I'm actually really mad at myself for not writing as I had wanted to. I've really disappointed myself over it. :( I wanted to share. . .myself you could say with all of you. I still can though, I just have to start making it a habit to write and share :).

So, to catch you guys up, lots of things have happened since my birthday. Lots and LOTS of things. I completely broke the promise I made last post of staying away from the male species. Lets see, since Ronnie, there was Chris, Dave, and now Keith. I guess I should explain what happened with each of them.

Chris:
I go to school with Chris. We're in the same grade, and he was someone that I considered I would NEVER date. He just isn't my type, on almost every level. BUT, one day, we just started talking online IMing each other and then he challenges me to a bet. He wanted to see who was the better kisser. Of course, I knew this was just his way of trying to hook up with me, but at that time I didn't really care I guess. So, in between classes at school in the hidden stairwell in the auditorium, we'd meet on occasion and hook up. The hooking up then turned into a "relationship" which I don't think I really wanted. At least none of my friends wanted it for me. So one night, he was supposed to meet me at a play at school with some of my friends. It was pretty close to show time and I was so upset, since I thought I was being stood up. I ended up making a bet with my friends I was with that if he didn't show up by the time the show started, I'd break up with him. As you can bet, he didn't show up until later and he had some lame excuse. So, once again I hid from him in the hallway with some friends, ran away, and my friend Alex told him it was over. Cowardly, I know.

Dave:
I honestly don't really know where to start here. Dave and I met online, again, bad idea. You'd think that I would have learned from Ronnie, OH no. Well, we met finally, started dating, and it went pretty well for about a month. (This was around the holidays mind you.) After about a month, I honestly started to regret the relationship. It just wasn't really working for me anymore. Well, over Christmas time, I went on a cruise with my mom, which was amazing by the way (I'll post some pictures later, I don't have them right now) and anyway, on the cruise I finally figured out what to do and found my feelings out.
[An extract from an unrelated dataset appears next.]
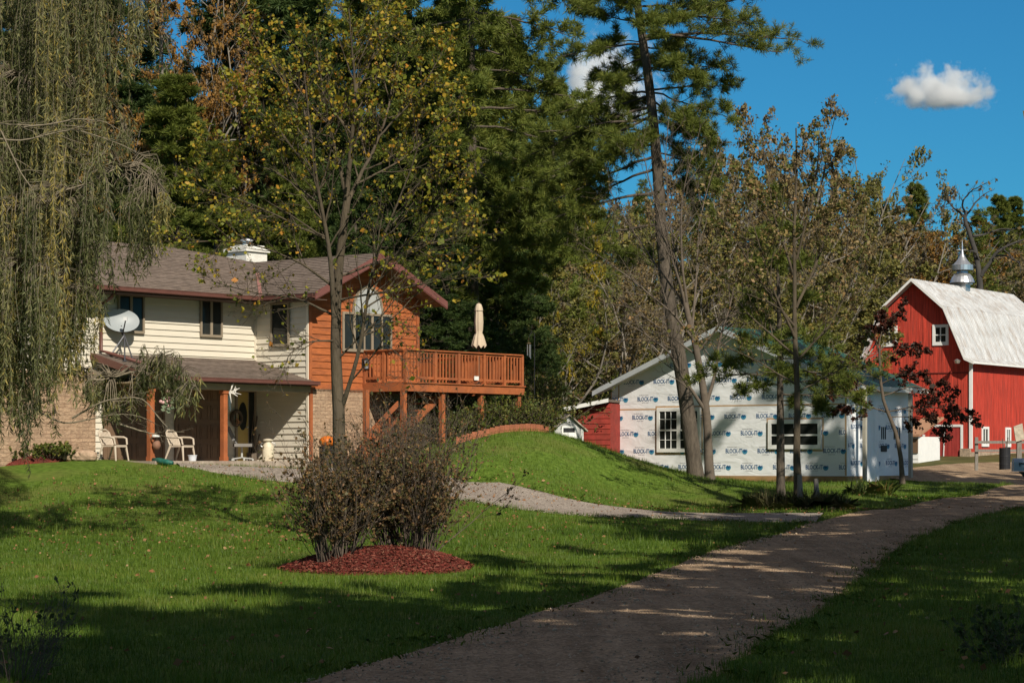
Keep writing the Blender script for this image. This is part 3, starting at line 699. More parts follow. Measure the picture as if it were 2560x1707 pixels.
def logo(mb, fr, u, z, inside, s=.95, n=.006):
    def put(T, x, y, wd, ht, m):
        V, F_ = T; sx = wd/V[:, 0].max(); sy = ht/.72
        pts = np.stack([u+(x+V[:, 0]*sx)*s, z+(y+V[:, 1]*sy)*s], -1); ok = [inside(a, b) for a, b in pts]
        for f in F_:
            if all(ok[i] for i in f): mb.add([fr.pt(pts[i][0], n, pts[i][1]) for i in f], [(0,1,2)], m)
    put(TB, 0, .01, .82, .188, 1); put(TS, .08, .245, .50, .05, 4); put(TH, .24, -.085, .34, .045, 4)
    cx, cy, r = .95, .09, .135
    def disc(poly, m, dn):
        pts = [(u+x*s, z+y*s) for x, y in poly]
        if all(inside(a, b) for a, b in pts): mb.add([fr.pt(a, n+dn, b) for a, b in pts], [tuple(range(len(pts)))], m)
    ci = [(cx+r*math.cos(2*math.pi*i/20), cy+r*math.sin(2*math.pi*i/20)) for i in range(20)]
    disc(ci, 2, 0)
    disc([(cx+.85*r*math.cos(math.pi*i/10), cy+.02+.85*r*math.sin(math.pi*i/10)) for i in range(11)], 0, .002)
    disc([(cx-.10,cy+.03),(cx-.03,cy+.085),(cx+.02,cy+.05),(cx+.07,cy+.075),(cx+.11,cy+.03),(cx,cy-.06)], 1, .004)
mb = MB()
A_in = lambda u, z: aL+.03 < u < -.03 and zb+.03 < z < ze + .41*min(u-aL, -u) - .12
mb.add([A.pt(aL,0,zb), A.pt(0,0,zb), A.pt(0,0,ze), A.pt(um,0,za), A.pt(aL,0,ze)], [(0,1,2,3,4)], 0)
mb.add([B.pt(0,0,zb), B.pt(5.4,0,zb), B.pt(5.4,0,ze), B.pt(0,0,ze)], [(0,1,2,3)], 0)
mb.add([A.pt(aL,0,zb), A.pt(aL,-5.4,zb), A.pt(aL,-5.4,ze), A.pt(aL,0,ze)], [(3,2,1,0)], 0)
mb.add([A.pt(aL,-5.4,zb), A.pt(0,-5.4,zb), A.pt(0,-5.4,ze), A.pt(um,-5.4,za), A.pt(aL,-5.4,ze)], [(4,3,2,1,0)], 0)
for py, px in ((914,1600),(955,1559),(997,1594),(1043,1581),(1084,1545),(1127,1584),(1166,1620)):
    zr = A.z(px, py+6); u = A.u(px)
    for k in range(-2, 10):
        if aL-1 < u+k*1.5 < 0: logo(mb, A, u+k*1.5, zr, A_in)
B_in = lambda u, z: .05 < u < 5.35 and zb+.05 < z < ze-.1
for j, zr in enumerate((1.7, 2.4, 3.15, 3.85)):
    for k in range(5): logo(mb, B, .3+k*1.5-(j % 2)*.7, zr, B_in)
def tape(fr, u0, u1, z0, z1): mb.add([fr.pt(u0,.004,z0), fr.pt(u1,.004,z0), fr.pt(u1,.004,z1), fr.pt(u0,.004,z1)], [(0,1,2,3)], 3)
zt = A.z(1600, 1025); tape(A, aL+.005, A.u(1640), zt, zt+.06); tape(A, A.u(1757), -.12, zt+.10, zt+.16); tape(A, aL+.006, aL+.08, zb+.02, zt-.002); tape(A, aL+.006, aL+.06, zt+.062, ze-.05)
ut = A.u(1547); tape(A, ut-.03, ut+.03, zt+.062, ze+.15); tape(A, -.1, -.03, zb+.02, ze-.1)
wa, wb, wz0, wz1 = A.u(1644), A.u(1752), A.z(1698,1130), A.z(1698,1020)
xa, xb, xz0, xz1 = A.u(1922), A.u(2054), A.z(1988,1122), A.z(1988,1050)
for p, q, r, s_ in ((wa,wb,wz0,wz1),(xa,xb,xz0,xz1)):
    for e in ((p-.10,p-.03,r-.1,s_+.1),(q+.03,q+.10,r-.1,s_+.1)): tape(A, *e)
    tape(A, p-.028, q+.028, s_+.03, s_+.1); tape(A, p-.028, q+.028, r-.1, r-.03)
mb.build('wall', MW, gar)
mb = MB()
A.box(mb, aL, 0, -.03, .03, zb-.17, zb-.005); A.box(mb, aL-.02, .02, -.0, .06, zb-.55, zb-.175); B.box(mb, 0, 5.4, -.03, .03, zb-.5, zb-.005)
mb.build('sill_boards', mat('treated_lumber', (.33,.20,.09), .8, .2, 4, stretch=(.6,.6,4)), gar)
window(gar, A, wa, wb, wz0, wz1, .13, 'white', vm=((.5,.16),(.195,.022),(.325,.022),(.675,.022),(.805,.022)), hm=((.5,.07),(.28,.022),(.75,.022)), n0=.02, th=.06)
window(gar, A, xa, xb, xz0, xz1, .14, 'white', vm=((.5,.05),), hm=((.48,.07),), n0=.02, th=.06)
# roof
mb = MB(); gs = math.hypot(1,.41); UPa = (-A.D+np.array([0,0,.41]))/gs; Na = np.array([.41*A.D[0], .41*A.D[1], 1])/gs
OA = A.pt(.55, 0, ze-.41*.55+.06); hl = (-um+.55)*gs
siding(mb, [(0,-.55),(hl,-.55),(hl,6.0),(0,6.0)], OA, UPa, -A.N, Na, .3, .02)
mb.prism([OA+UPa*v-A.N*u for v, u in ((0,-.55),(hl,-.55),(hl,6),(0,6))], -Na*.10)
UPb = (A.D+np.array([0,0,.41]))/gs; Nb = np.array([-.41*A.D[0], -.41*A.D[1], 1])/gs; OB = A.pt(aL-.55, 0, ze-.41*.55+.06)
mb.prism([OB+UPb*v-A.N*u for v, u in ((0,-.55),(hl,-.55),(hl,6),(0,6))], -Nb*.10)
gr = mb.build('roof', mat('green_metal_roof', (.022,.085,.062), .4, .15, 2, spec=.4), gar)
mb = MB(); apx = A.pt(um, .56, za+.06+.01)
for e in (A.pt(aL-.56,.56,ze-.41*.55+.05), A.pt(.56,.56,ze-.41*.55+.05)):
    mb.prism([apx+(0,0,.02), e+(0,0,.02), e-(0,0,.2), apx-(0,0,.2)], A.N*.03)
mb.build('rake_board', mat('grey_aluminium_trim', (.42,.44,.45), .4, .12, 2), gr)
mb = MB(); mb.bar(A.pt(.57,.56,ze-.41*.57), A.pt(.57,-6,ze-.41*.57), .03, .2)
for e0, e1 in ((aL-.5, um), (um, .5)):
    f = lambda u: ze+.41*min(u-aL, -u)-.06
    mb.prism([A.pt(e0,.55,f(e0)), A.pt(e1,.55,f(e1)), A.pt(e1,.0,f(e1)), A.pt(e0,.0,f(e0))], (0,0,-.02))
mb.build('eave_trim', mat('white_eave_board', (.55,.54,.5), .5, .1), gr)
for u in (.55, 4.55):
    mb = MB(); B.box(mb, u-.07, u+.07, .42, .56, zb-.6, ze-.35)
    mb.build('eave_post', mat('pale_post_lumber', (.36,.33,.27), .7, .12), gar)
mb = MB()       # loose flap of wrap
for i in range(8):
    a0, a1 = 1.35+i*.16, 1.35+(i+1)*.16; d0, d1 = .08+.07*math.sin(i*1.4), .08+.07*math.sin((i+1)*1.4)
    mb.add([B.pt(a0,d0+.05,zb-.35), B.pt(a1,d1+.05,zb-.35), B.pt(a1,d1*.4,ze-.4), B.pt(a0,d0*.4,ze-.4)], [(0,1,2,3)], 0)
mb.build('loose_wrap_sheet', MW[0], gar)
for uu, cnt in ((1.1,2),(2.9,3),(4.0,4)):
    mb = MB()
    for i in range(cnt): B.box(mb, uu+i*.16, uu+i*.16+.07, .003, .02, 2.75, 3.25)
    mb.build('vent_slots', M['black'], gar)
mb = MB(); B.box(mb, 2.86, 3.36, .01, .03, 2.25, 2.5); mb.build('dark_opening', M['black'], gar)
# ------------------------------------------------------------------ red barn
Kb = np.array(xy(2425, 138.0)); Q = Fr(Kb, -33); R = Fr(Kb, 57)
barn = thing('red_barn', (Kb[0], Kb[1], 1.45), 'tall red gambrel barn with a weathered white metal roof and a silver ventilator', 'barn')
no = .6; prof = [(Q.u(px, no), Q.z(px, py, no)) for px, py in ((2278,697),(2357,766),(2410,893),(2434,904))]
ua = prof[0][0]; zb = 1.47
lenr = None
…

When I got back, I attempted to break it off with Dave, and easily. But, as I know oh so well, nothing ever goes easy for me. So of course Dave "fought" it at all costs. Begging, yelling, crying, you name it, he did it. Then FINALLY he got the point that we were over and got mad at me, forgave, got mad, forgave, etc. It was so ridiculous I was ready to flip out, and I just about did. Now, it's still sort of like that, but he doesn't try to talk to me anymore and when he does, I just ignore him. Call me a bitch if you want, but if you were in my place, you'd do the same.

Keith:
So, after all of this, I finally met someone nice and worthwhile. Keith. BUT, I have to say, once again my timing could not have been worse. When we started talking, Keith was dating an older guy. But he said it working, but not his ideal relationship. Or at least something like that. In any event, he left this older guy finally for me. I thought we'd start dating shortly thereafter, but we've run into a couple of speed bumps. There have been a couple little tiffs between us and we're still getting over them. So I'm still single, but. . .I'm not looking for anyone else, Keith is it :).

Phew. Glad I got that over with. So I guess I completely broke my promise eh?! But anyway, now you are basically caught up with the relationship statuses of Anthony Federici. :)

Just on other things, school has been pretty good for the most part, minus AP Chemistry. Chem is ridiculous, although, I just go on and get steady B's. Also, I have a competition in three weeks, for my accordion. I'm SO excited for it although very nervous at the same time because I'm competing in the New England Championship. I cannot wait. OH ALSO tomorrow night, I'm going to see BRITNEY SPEARS BITCH. :) I cannot wait for that either, like seriously. I love Britney, and I have since I was little. I've seen her once before, but I can't wait for this one because it's her comeback and come-on, comebacks are ALWAYS better :). I'll let you know how that goes, hopefully pictures included.

Well, I have a PreCalculus and AP Chem test tomorrow, so I'm going to go and hopefully study for those.

Six months pass
and I've been gone.
But now I'm back
with new stories to be told.
New words of "wisdom,"
new times to share,
new things to say, get out, and let go.